Her Indian avatar not only looks forcibly forged, but also labours to fit into its fictitious cinematic role. With her blonde mane and indistinguishable sartorialism, Beyonce by no stretch of imagination succeeds to endear herself as an Indian Rani. The tired Twitter argument that she was roped in just to play a character alongside Martin and did as was bidden conveniently overlooks her enormous influence in the industry.
Nor does she merit the defence laid in the argument over appropriation between people of colour, particular those from Africa and South Asia. Beyonce isn’t a dirac-wearing East African; although a woman of colour, she appears in this video as an embodiment of the West’s Orientalist culture.

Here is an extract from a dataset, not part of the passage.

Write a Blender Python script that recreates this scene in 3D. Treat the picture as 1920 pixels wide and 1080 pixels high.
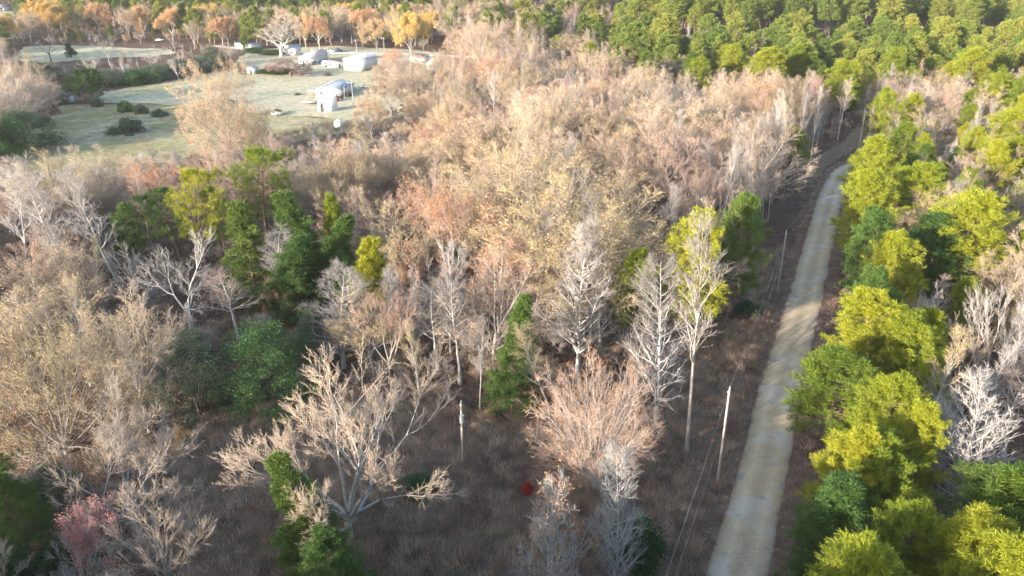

India is more than this psychedelic panoply that Mor, and other directors before him, have put together in slow motion. Besides, it's getting boring for us now to see the same snakes and sadhus. The nation is fast becoming one of the world’s most important economic powers. Just two years back we sent a mission to Mars. Why not make videos showcasing our modern prowess instead? That’s what us Indians want to see. And kickass ideas for such a creative projects are out there – they just need some taking seriously.